An Arizona judge ordered sanctions against Mark Finchem, an election denier who ran on the Republican ticket for Arizona’s secretary of state, for mounting a baseless challenge against the 2022 election results.
Good, not just losing patience but beginning to articulate what the real costs of political sabotage and assaults on the civil franchise might be and exacting some measure of accountability for those costs.
I want he should eat his hat. That would make things fair and square and right decent with me. I don’t know if that’s lawful, but it’s what’s coming to him for stirring things up so, I reckon.
Probably true but if they gave the situation deeper thought they’d see having a “rap sheet” from a Judge aint great cred the next time you stand in front of one.
Finchem plans on appealing this decision, according to his attorney.
My understanding* is that if you appeal a financial sanctions order, usually you must first put the full amount of the sanctions in a court controlled escrow account. Makes collecting the sanctions much much easier when the appeal fails.
Of course, at this point we don’t know the full amount of the sanctions, since the defendants were given 20 days to document their attorney costs, and the court must still approve those numbers. So maybe they’ll hold off on the full appeal until they know how much they have to ante up.

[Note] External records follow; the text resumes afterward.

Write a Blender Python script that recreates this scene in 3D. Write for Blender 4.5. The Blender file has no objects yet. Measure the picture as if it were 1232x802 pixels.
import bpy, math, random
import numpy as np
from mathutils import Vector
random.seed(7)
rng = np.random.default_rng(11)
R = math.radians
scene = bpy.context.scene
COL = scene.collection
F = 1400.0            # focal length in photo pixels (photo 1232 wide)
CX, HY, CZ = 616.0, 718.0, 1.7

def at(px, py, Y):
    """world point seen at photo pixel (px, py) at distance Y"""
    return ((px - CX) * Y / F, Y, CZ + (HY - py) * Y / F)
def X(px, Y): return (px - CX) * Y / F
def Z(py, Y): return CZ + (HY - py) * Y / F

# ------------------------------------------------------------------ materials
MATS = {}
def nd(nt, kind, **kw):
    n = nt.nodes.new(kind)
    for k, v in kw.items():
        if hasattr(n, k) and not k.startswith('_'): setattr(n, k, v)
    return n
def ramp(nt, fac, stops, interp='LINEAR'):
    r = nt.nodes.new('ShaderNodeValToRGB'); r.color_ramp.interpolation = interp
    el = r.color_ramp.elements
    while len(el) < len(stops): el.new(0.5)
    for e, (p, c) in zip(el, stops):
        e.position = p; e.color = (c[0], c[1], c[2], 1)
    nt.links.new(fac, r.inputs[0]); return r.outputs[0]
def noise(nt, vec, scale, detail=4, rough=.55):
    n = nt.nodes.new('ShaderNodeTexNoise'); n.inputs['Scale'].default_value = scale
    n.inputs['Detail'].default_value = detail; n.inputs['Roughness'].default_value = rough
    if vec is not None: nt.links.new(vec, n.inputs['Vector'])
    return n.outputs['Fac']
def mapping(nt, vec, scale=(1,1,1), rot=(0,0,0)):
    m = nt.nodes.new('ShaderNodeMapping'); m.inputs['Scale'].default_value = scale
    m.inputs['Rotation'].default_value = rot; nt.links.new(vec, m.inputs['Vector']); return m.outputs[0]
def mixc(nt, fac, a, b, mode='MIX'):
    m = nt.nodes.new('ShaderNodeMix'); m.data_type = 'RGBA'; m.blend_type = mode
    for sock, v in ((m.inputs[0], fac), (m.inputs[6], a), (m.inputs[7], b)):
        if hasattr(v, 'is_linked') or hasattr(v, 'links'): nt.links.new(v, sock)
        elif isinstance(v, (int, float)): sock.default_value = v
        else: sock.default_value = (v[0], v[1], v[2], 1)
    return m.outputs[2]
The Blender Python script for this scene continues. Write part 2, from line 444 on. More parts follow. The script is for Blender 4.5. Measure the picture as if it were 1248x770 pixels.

The sanctions order applies to both. Who pays how much of it gets haggled between those two.
D. Sanctions Granted Based on its findings above, both Finchem and attorney McCauley filed this election contest “without substantial justification.” Under A.R.S. § 12-349, sanctions are appropriate. As set forth below, this Court will award reasonable attorneys’ fees incurred by Secretary-Elect Fontes
and Secretary Hobbs in defending this action as a sanction for the filing and will allocate those
fees as appropriate between Finchem and McCauley. The Court declines, however, to award any additional penalty or damages authorized by the statute beyond the fees actually and reasonably
incurred.
The attorney costs part of the sanctions, which is the meat of it, has yet to be determined. They have 20 days to submit the attorney costs they incurred.
According to Wikipedia, he wasn’t technically fired: “Finchem retired from the Kalamazoo Department of Public Safety in 1999; personnel records included the note “poor rating, would not rehire”.”